_Dataset content_:

>> start

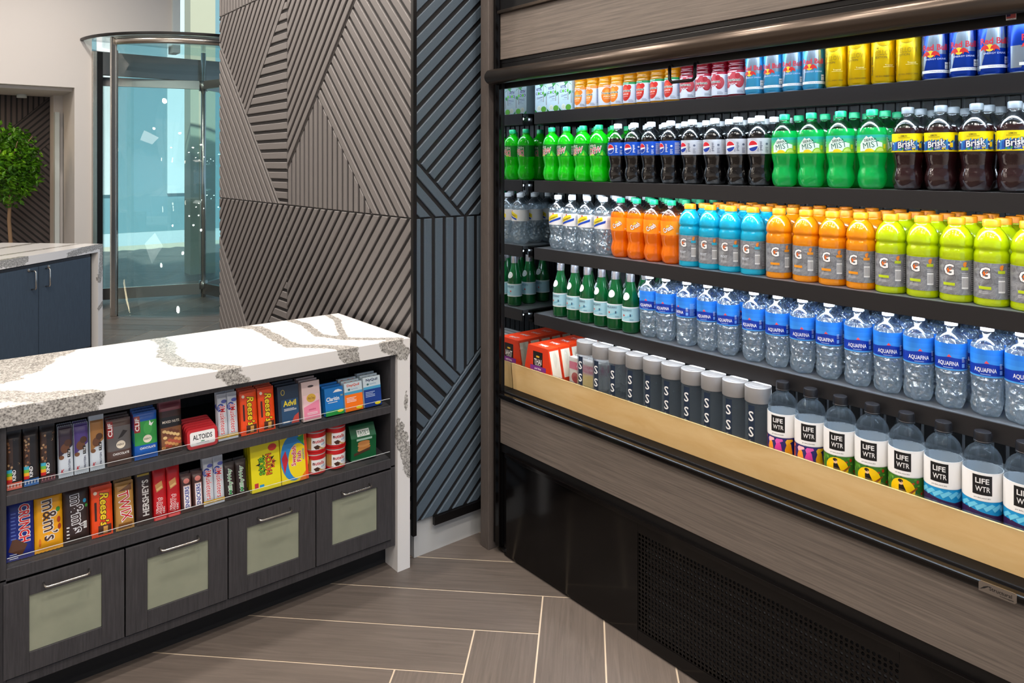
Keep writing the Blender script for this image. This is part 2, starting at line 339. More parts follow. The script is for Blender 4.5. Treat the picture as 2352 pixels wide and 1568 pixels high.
PROTO['pepsi'] = soda('soda_bottle', 'cola', 'headspace', 'cap_white', C(12, 80, 190), pepsi(None, W_))
PROTO['diet'] = soda('soda_bottle', 'cola', 'headspace', 'cap_white', C(196, 200, 208), pepsi(None, C(90, 98, 120), 'diet'))
def grad(u0, u1, v0, v1, c0, c1, n=6):
    res = []
    for k in range(n):
        t = (k + .5) / n; res += R(u0, u1, v0 + (v1 - v0) * k / n, v0 + (v1 - v0) * (k + 1) / n, C(*[int(a + (b - a) * t) for a, b in zip(c0, c1)]))
    return res
PROTO['mist'] = soda('soda_bottle', 'green_soda', 'headspace_green', 'cap_green', C(20, 175, 150),
    grad(-.06, .06, .101, .15, (190, 230, 30), (20, 170, 170)) + P([(-.03, .125), (-.012, .147), (-.006, .142), (.001, .146), (.014, .132), (.03, .128), (.03, .108), (-.03, .104)], C(235, 250, 240)) +
    D(.024, .103, .014, .014, C(150, 215, 40), 0, PI) + D(.024, .103, .011, .011, C(215, 240, 120), 0.1, PI - .1) + D(-.004, .103, .012, .009, C(250, 225, 30), 0, PI) +
    rotp(T('SIERRA', 0, .1365, .032, .0075, C(10, 80, 60), 0, .02) + T('MIST', 0, .1225, .042, .0165, C(10, 110, 90), 0, .0), .17, 0, .125) + R(.034, .042, .112, .124, C(230, 220, 20)) + lines(.046, .066, .105, .145, 10, W_), .168)
rnd = random.Random(3); bl = []
for k in range(16):
    uu = -.045 + k * .006; bl += P([(uu - .004, .103 + rnd.random() * .008), (uu + .006, .105), (uu + .004 + rnd.random() * .004, .128 + rnd.random() * .007), (uu - .003, .124)], [C(20, 70, 170), C(20, 40, 110), C(60, 150, 210)][k % 3])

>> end

_Aim_: Leave the pictures out and output the rest of the listing exactly.

_Expected answer_:
Keep writing the Blender script for this image. This is part 2, starting at line 339. More parts follow. The script is for Blender 4.5. Treat the picture as 2352 pixels wide and 1568 pixels high.
PROTO['pepsi'] = soda('soda_bottle', 'cola', 'headspace', 'cap_white', C(12, 80, 190), pepsi(None, W_))
PROTO['diet'] = soda('soda_bottle', 'cola', 'headspace', 'cap_white', C(196, 200, 208), pepsi(None, C(90, 98, 120), 'diet'))
def grad(u0, u1, v0, v1, c0, c1, n=6):
    res = []
    for k in range(n):
        t = (k + .5) / n; res += R(u0, u1, v0 + (v1 - v0) * k / n, v0 + (v1 - v0) * (k + 1) / n, C(*[int(a + (b - a) * t) for a, b in zip(c0, c1)]))
    return res
PROTO['mist'] = soda('soda_bottle', 'green_soda', 'headspace_green', 'cap_green', C(20, 175, 150),
    grad(-.06, .06, .101, .15, (190, 230, 30), (20, 170, 170)) + P([(-.03, .125), (-.012, .147), (-.006, .142), (.001, .146), (.014, .132), (.03, .128), (.03, .108), (-.03, .104)], C(235, 250, 240)) +
    D(.024, .103, .014, .014, C(150, 215, 40), 0, PI) + D(.024, .103, .011, .011, C(215, 240, 120), 0.1, PI - .1) + D(-.004, .103, .012, .009, C(250, 225, 30), 0, PI) +
    rotp(T('SIERRA', 0, .1365, .032, .0075, C(10, 80, 60), 0, .02) + T('MIST', 0, .1225, .042, .0165, C(10, 110, 90), 0, .0), .17, 0, .125) + R(.034, .042, .112, .124, C(230, 220, 20)) + lines(.046, .066, .105, .145, 10, W_), .168)
rnd = random.Random(3); bl = []
for k in range(16):
    uu = -.045 + k * .006; bl += P([(uu - .004, .103 + rnd.random() * .008), (uu + .006, .105), (uu + .004 + rnd.random() * .004, .128 + rnd.random() * .007), (uu - .003, .124)], [C(20, 70, 170), C(20, 40, 110), C(60, 150, 210)][k % 3])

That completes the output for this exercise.